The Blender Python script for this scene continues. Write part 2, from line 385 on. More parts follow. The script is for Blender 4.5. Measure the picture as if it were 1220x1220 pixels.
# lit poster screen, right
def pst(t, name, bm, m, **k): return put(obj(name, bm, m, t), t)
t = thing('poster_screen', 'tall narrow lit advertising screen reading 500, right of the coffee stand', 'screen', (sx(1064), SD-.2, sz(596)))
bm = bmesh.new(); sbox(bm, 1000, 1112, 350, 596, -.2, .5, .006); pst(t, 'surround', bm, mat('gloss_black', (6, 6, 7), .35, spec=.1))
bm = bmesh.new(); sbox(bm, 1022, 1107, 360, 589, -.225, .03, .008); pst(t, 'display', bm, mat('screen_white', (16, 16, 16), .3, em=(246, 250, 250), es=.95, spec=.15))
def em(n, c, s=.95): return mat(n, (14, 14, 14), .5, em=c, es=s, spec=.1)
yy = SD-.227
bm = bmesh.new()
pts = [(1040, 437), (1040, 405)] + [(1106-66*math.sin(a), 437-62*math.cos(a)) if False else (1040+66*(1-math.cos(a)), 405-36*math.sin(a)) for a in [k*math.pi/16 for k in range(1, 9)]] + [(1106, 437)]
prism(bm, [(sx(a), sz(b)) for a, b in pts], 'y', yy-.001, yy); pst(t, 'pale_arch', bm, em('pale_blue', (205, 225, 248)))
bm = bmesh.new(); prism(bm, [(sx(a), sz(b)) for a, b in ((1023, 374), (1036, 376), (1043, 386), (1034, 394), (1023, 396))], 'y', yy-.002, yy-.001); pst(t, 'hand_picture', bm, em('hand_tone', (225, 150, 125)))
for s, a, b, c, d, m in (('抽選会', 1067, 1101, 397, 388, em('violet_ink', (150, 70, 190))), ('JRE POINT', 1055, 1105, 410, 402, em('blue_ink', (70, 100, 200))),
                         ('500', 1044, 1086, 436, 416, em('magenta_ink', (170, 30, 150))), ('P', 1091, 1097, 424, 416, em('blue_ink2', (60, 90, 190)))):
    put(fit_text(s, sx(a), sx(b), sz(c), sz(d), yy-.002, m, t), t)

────

▸ **What needs to be done**: Write out the full listing, keeping every line exactly as it is.

▸ **Correct answer**:
The Blender Python script for this scene continues. Write part 2, from line 385 on. More parts follow. The script is for Blender 4.5. Measure the picture as if it were 1220x1220 pixels.
# lit poster screen, right
def pst(t, name, bm, m, **k): return put(obj(name, bm, m, t), t)
t = thing('poster_screen', 'tall narrow lit advertising screen reading 500, right of the coffee stand', 'screen', (sx(1064), SD-.2, sz(596)))
bm = bmesh.new(); sbox(bm, 1000, 1112, 350, 596, -.2, .5, .006); pst(t, 'surround', bm, mat('gloss_black', (6, 6, 7), .35, spec=.1))
bm = bmesh.new(); sbox(bm, 1022, 1107, 360, 589, -.225, .03, .008); pst(t, 'display', bm, mat('screen_white', (16, 16, 16), .3, em=(246, 250, 250), es=.95, spec=.15))
def em(n, c, s=.95): return mat(n, (14, 14, 14), .5, em=c, es=s, spec=.1)
yy = SD-.227
bm = bmesh.new()
pts = [(1040, 437), (1040, 405)] + [(1106-66*math.sin(a), 437-62*math.cos(a)) if False else (1040+66*(1-math.cos(a)), 405-36*math.sin(a)) for a in [k*math.pi/16 for k in range(1, 9)]] + [(1106, 437)]
prism(bm, [(sx(a), sz(b)) for a, b in pts], 'y', yy-.001, yy); pst(t, 'pale_arch', bm, em('pale_blue', (205, 225, 248)))
bm = bmesh.new(); prism(bm, [(sx(a), sz(b)) for a, b in ((1023, 374), (1036, 376), (1043, 386), (1034, 394), (1023, 396))], 'y', yy-.002, yy-.001); pst(t, 'hand_picture', bm, em('hand_tone', (225, 150, 125)))
for s, a, b, c, d, m in (('抽選会', 1067, 1101, 397, 388, em('violet_ink', (150, 70, 190))), ('JRE POINT', 1055, 1105, 410, 402, em('blue_ink', (70, 100, 200))),
                         ('500', 1044, 1086, 436, 416, em('magenta_ink', (170, 30, 150))), ('P', 1091, 1097, 424, 416, em('blue_ink2', (60, 90, 190)))):
    put(fit_text(s, sx(a), sx(b), sz(c), sz(d), yy-.002, m, t), t)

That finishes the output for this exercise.